I’m new to telepony. I busy reading the book on Asterisk and installing Astrisk on Ubuntu.
During my research I found that it seems one needs a service provider for provisioning and have some question regarding provisioning.
What happens during provisioning.
I think this is a way of configuring the device!
If I want to send data from an ATA device (in some other location) to an Asterist server at home, do I need a service provider or can I do the provisioning my self?
What information is required for this process?
Well. If you are talking about a ITSP (internet telephony service provider) providing you with service. Then the provisioning is done on there end. They will set it up so you asterisk server can “talk” to there systems. Most of the service providers will then provide you with some sample configs.
Most of the time you will receive a sample configuration the will set up a peer in you sip.conf (assuming that is the technology you are using with your provider) That will look like a standard peer in sip.conf and allow you to send call to the service provider to have them sent to the PTSN. If you plan on havening this provider terminate call from the PTSN to you the will most likely provide you with a register string to place in the [general] section of sip.conf. That would look like this
register => username:password@provider.com:5060
That string will allow you asterisk server to “register” with your service provider so there know where to send calls that are meant for you.
Now with that said you can “provision” phones or ATA’s yourself. Again assuming you ATA is using SIP you would make a friend (or peer depending on what you are doing) in your sip.conf and then tell the ATA (through the firmware) where it is to register (i.e. the ip address of your server)
Hope that helps.
What book are you reading? I hope it is this on Asterisk: The Future of Telephony I have self tought myself with plenty of tech books and none have helped me more so than this book. I still consider myself a novice when it comes to asterisk but I would have no clue what was going on with out that book.
There are two types of “provisioning”. We can call one of them full and one partial. There is little between them except for the final stage.
Basicly what happens in provisioning is:-
You place and order.
The supplier checks that they have capacity and available numbers.
You submit the order*
You details are entered into the main customer database.
Accounts are created on the relevent servers that will reference the central database.
6a. You will be sent details of the account.
6b. You will be sent hardware to connect.
7a. You setup you hardware. and make calls
7b. You connect your hardware. This checks back to the central servers and ties the up with your account. On a full system this would be by mac address and a partial system they would send you a preconfigured unit.

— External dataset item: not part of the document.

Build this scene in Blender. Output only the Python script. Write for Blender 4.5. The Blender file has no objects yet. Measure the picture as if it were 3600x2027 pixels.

Not many ITSPs are using full provisioning platforms at this stage. This is down in part to cost and complexity. Time will come when they all do though. And as networks grow they will need to, I the same way as a normal PTO or mobile operator does. The provisioning platform they use keeps track of the network equipment in use and idle so redundant and idle equipment can be removed or reused.
root52, yes Asterisk: The Future of Telephony is the book I’m reading. One other question, you said
[color=green]Now with that said you can “provision” phones or ATA’s yourself. Again assuming you ATA is using SIP you would make a friend (or peer depending on what you are doing) in your sip.conf and then tell the ATA (through the firmware) where it is to register (i.e. the ip address of your server) [/color]
Does this still include a service provider or not? In this case can one do the ‘hosting’ with a SIP server - OpenSIPS or SER?
provisioning your phones with configuration information is a nic feature if you have say 20 phone’s intalled and you need to change some parameter in the phone like dialplan changes you can change a file on your server the phone’s are checking the configfiles on ther serverfor changes and if there is a change it will get that file and update the phone.
if yo have just 1 or 2 phone’s or different phone’s you do not need it.
most times you can do provisioning with a tftp server or webserver
[quote=“sander4000”]if yo have just 1 or 2 phone’s or different phone’s you do not need it.
most times you can do provisioning with a tftp server or webserver[/quote]
So this means I don’t need a service provider to connect an ATA device in one location to Asterisk that is located at my home.